In their November-December campaigns, Youth Hope Association of Guinea carried out three programmes in Beyla against FGM:

Activity 1: ‘Community Commitment’ to abandoning the practice of FGM, including the intervention of traditional leaders, religious scholars, students, teachers, traditional circumcisers, young girl leaders and parliamentarians. Interactive sessions were held by Youth Hope Association of Guinea to raise awareness of the problem of FGM and child marriage.

Community Abandonment session in Beyla

Activity 2: Conferences and debates were held to target three neighbourhoods with high prevalence of FGM in Beyla: Local authorities were invited to remind female practitioners of the sanctions and measures taken by the government to abandon the practice of excision.  The Penal Code prohibits, and provides for life imprisonment for, any mutilation of the genital organs of men (castration) or women (excision).

Conferences on FGM held in communities in Beyla with high rates of FGM.

Activity 3: Messages were broadcast every Thursday evening in the rural radio station of Beyla with the messages “Let’s act to end female genital mutilation” and “Mothers undertake to never perform female genital mutilation”.

“Changes to behaviour requires a lot of effort and is long-term work.”

Lasana Kone, Youth Hope Association of Guinea

The responses from listeners and spectators to these campaigns were positive. After a community round table, one mother promised “I will not pass down circumcision to my daughter.”

The scope of the event was to cover the entire Beyla prefecture, and some villages in the neighbouring prefectures of Lola and Kérouané in addition to some villages in the sister republic of Ivory Coast (Estimated at over 750 thousand people). The impact of the media project had a positive effect in these communities to abandon the practice of circumcision and child marriage.
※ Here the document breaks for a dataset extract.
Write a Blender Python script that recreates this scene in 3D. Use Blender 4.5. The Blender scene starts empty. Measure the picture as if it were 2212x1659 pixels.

While successful, awareness campaigns such as this only work to change behaviour when they are continuous, and it is crucial to give the women and girls who are victims of FGM the opportunity to talk about their experiences publicly.

In her closing statement to her report, Lasana Kone asks

“To end female genital mutilation in the prefecture of Beyla, we invite everyone to act together to speed up the abandonment of the practice in our communities and to change perceptions to end this harmful tradition.”